Iron Fertilization As a Greenhouse Gases Control Method
Back to Page Index

Iron fertilization of marine phytoplankton is not a currently accepted method of sequestering carbon removed from the atmosphere. Furthermore, iron fertilization continues to be controversial. GreenSea believes, however, that global warming concerns and international control of greenhouse gases will shift from prolonged debate to a search for effective greenhouse gases emission reduction and carbon sequestration methods. Consequently, GreenSea believes that great interest in the scientific and practical aspects of GreenSea's iron fertilization technology for carbon sequestration will develop.

Current Developmental Agenda
Back to Page Index

In the last decade, important advances have occurred in ocean science. Specifically;

  • The iron limitation hypothesis has been repeatedly confirmed by field experiments of significant scale. Without doubt, iron fertilization of selected ocean waters enhances phytoplankton growth,
  • Data previously unavailable for large, dynamic ocean areas are becoming available. Satellites, buoy arrays, robotic sampler/analyzers, and other devices can now generate scientifically sound data, and
  • Computer models of the oceans have become far more sophisticated. The results of specific ocean experiments can be predicted in greater detail and large-scale fertilization efforts can be simulated with significantly improved confidence in the validity of the modeling conclusions.

In short, advances in general theory and in oceanographic science now allow iron fertilization to be studied and appraised as an approach for sequestering carbon.

In developing iron fertilization as a control technology, GreenSea will pursue an agenda defined by the leaders of the oceanographic science community. Following the advice of this community, GreenSea has initiated a series of projects and experiments to address the question, "How does the addition of iron to ocean waters change the movement of carbon from the atmosphere to the deep ocean and what happens to the deep water carbon over time?"

GreenSea will only engage in iron-fertilization experiments that the oceanographic community view as likely to yield new and useful information. Currently, it is the view of advising oceanographers that the next step in the scientific study if iron fertilization should be to prepare for a large-scale experiment. In the test, a selected ocean area of about 5,000 square miles would be fertilized with iron and the results, principally the transport of carbon to the deep ocean, studied in detail.
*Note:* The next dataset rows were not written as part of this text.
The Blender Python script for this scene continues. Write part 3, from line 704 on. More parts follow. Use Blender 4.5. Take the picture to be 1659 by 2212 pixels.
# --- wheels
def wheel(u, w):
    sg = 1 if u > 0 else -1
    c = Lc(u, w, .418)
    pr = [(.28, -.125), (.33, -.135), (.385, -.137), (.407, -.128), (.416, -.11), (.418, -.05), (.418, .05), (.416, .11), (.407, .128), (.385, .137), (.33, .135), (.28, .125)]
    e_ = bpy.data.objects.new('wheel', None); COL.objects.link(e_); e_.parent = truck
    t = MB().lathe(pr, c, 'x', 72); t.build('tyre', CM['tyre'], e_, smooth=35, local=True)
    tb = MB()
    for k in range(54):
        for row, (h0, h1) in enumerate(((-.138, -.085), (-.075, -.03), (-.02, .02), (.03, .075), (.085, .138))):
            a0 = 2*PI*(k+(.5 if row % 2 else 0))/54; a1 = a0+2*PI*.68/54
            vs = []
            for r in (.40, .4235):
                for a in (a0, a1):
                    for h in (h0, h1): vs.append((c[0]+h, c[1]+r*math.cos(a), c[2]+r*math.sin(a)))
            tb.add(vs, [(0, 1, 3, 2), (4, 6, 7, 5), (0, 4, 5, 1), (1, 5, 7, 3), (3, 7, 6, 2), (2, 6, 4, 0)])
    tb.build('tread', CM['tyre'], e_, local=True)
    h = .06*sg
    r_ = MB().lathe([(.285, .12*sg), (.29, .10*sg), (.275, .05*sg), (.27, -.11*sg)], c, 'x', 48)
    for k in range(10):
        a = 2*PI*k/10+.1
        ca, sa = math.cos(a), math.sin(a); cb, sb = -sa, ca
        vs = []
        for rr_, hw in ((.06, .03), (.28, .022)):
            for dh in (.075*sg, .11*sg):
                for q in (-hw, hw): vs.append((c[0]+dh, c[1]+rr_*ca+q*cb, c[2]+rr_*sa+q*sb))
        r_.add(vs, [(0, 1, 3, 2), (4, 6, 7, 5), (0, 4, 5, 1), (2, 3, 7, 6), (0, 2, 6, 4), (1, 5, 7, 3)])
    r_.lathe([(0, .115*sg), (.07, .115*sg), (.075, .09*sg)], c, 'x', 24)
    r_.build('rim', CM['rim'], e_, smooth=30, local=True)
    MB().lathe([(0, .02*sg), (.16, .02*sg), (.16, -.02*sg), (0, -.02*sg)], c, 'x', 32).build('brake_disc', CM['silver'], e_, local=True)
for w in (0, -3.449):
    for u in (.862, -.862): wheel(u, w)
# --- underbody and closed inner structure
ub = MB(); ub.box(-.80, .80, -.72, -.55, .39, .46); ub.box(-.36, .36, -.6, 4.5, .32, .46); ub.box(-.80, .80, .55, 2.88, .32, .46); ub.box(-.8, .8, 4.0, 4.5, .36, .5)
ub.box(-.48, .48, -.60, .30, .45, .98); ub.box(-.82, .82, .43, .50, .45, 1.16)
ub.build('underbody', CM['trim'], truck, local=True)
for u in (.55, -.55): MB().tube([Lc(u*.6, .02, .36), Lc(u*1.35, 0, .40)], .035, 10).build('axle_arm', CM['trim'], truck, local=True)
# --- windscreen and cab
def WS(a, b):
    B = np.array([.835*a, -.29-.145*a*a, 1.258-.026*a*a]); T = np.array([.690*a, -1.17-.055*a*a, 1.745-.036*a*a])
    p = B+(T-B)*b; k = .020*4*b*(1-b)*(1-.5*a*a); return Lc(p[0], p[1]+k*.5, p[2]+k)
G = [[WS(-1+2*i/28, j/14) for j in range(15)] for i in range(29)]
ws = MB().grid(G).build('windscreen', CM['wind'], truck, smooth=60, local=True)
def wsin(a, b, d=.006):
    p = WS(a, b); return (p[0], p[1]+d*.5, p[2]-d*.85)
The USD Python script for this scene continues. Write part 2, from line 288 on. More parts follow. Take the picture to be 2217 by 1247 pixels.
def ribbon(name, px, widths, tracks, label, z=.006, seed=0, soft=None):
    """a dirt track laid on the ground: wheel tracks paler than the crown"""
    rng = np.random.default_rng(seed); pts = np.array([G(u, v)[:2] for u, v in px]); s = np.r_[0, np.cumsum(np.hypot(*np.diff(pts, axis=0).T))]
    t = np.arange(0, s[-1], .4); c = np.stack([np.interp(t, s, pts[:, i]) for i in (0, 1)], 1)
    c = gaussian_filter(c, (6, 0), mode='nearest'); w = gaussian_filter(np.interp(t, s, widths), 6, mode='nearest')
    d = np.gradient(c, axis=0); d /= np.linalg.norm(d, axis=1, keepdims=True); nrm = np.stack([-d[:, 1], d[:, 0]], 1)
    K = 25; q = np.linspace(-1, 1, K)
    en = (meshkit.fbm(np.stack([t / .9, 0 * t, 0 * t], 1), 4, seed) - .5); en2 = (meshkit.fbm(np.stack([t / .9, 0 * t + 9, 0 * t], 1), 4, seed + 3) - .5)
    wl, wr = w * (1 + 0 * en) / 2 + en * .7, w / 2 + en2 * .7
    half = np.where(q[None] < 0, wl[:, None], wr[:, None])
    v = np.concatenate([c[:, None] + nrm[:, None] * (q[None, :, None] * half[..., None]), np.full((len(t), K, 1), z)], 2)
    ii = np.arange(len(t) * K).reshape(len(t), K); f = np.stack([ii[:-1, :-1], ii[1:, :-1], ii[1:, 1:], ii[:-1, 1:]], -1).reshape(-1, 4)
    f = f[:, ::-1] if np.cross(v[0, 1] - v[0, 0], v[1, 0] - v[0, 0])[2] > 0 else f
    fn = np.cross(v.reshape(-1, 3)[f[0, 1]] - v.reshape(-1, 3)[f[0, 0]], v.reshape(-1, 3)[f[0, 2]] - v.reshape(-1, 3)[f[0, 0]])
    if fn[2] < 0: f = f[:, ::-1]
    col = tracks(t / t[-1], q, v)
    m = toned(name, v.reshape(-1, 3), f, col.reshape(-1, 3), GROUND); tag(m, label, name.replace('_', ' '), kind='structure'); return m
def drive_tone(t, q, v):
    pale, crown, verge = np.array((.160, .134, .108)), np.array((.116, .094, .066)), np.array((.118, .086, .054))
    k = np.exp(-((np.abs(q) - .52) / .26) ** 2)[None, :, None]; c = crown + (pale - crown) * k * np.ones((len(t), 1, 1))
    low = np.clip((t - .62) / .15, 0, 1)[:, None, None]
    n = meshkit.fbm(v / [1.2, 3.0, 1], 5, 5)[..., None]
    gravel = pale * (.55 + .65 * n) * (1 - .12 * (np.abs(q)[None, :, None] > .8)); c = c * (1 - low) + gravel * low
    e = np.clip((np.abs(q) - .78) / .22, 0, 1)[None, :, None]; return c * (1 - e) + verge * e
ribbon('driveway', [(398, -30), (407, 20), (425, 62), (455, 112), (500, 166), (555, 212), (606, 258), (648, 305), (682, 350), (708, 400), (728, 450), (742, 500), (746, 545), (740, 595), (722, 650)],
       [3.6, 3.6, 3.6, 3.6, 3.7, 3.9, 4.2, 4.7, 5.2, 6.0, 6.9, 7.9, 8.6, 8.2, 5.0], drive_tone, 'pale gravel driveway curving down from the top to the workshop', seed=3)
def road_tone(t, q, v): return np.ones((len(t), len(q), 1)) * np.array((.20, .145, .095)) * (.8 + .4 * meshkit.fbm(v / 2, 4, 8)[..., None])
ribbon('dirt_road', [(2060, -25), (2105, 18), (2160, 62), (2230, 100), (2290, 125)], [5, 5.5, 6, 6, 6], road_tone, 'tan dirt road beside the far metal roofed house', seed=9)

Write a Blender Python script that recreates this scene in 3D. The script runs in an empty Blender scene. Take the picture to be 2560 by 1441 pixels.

At this time, our high-priority research is:

  1. Developing an analytical modeling system which describes the long term flux of carbon from the atmosphere into and through the marine environment in response to iron fertilization for defined initial conditions over selected time periods;
  2. Based on this analytic tool, determine the modeled consequences of large-scale iron fertilization of a sufficiently large ocean area over a time period sufficiently prolonged to allow measurement of carbon fluxes - the defined large-scale experiment; and
  3. If warranted by the modeled predictions, work with and assist oceanographic research experts in conducting the defined large-scale experiment for the purpose of measurement of actual carbon fluxes and other consequences.

GreenSea is currently working with oceanographic and modeling experts to perform this high-priority research. As indicated, the first two steps above will provide modeled information for iron fertilization of selected ocean areas. The availability of a fully modeled experiment preceding an actual experiment in the ocean will be unique and will allow significant advances in oceanographic science.

GreenSea and the participants in the modeling study also expect the results of the modeling study to provide other important information. The study will describe how carbon sequestered by iron fertilization would flow through the deep oceans and how long carbon sequestered in deep waters will be securely removed from the atmosphere. In addition, the study will examine the likelihood that localized regions would become oxygen-depleted (anoxic) as a result of decomposition of sinking carbon resulting from iron fertilization.

Preliminary results of the project will be available in Fall of Year 2002 with final results reported early in the Year 2003.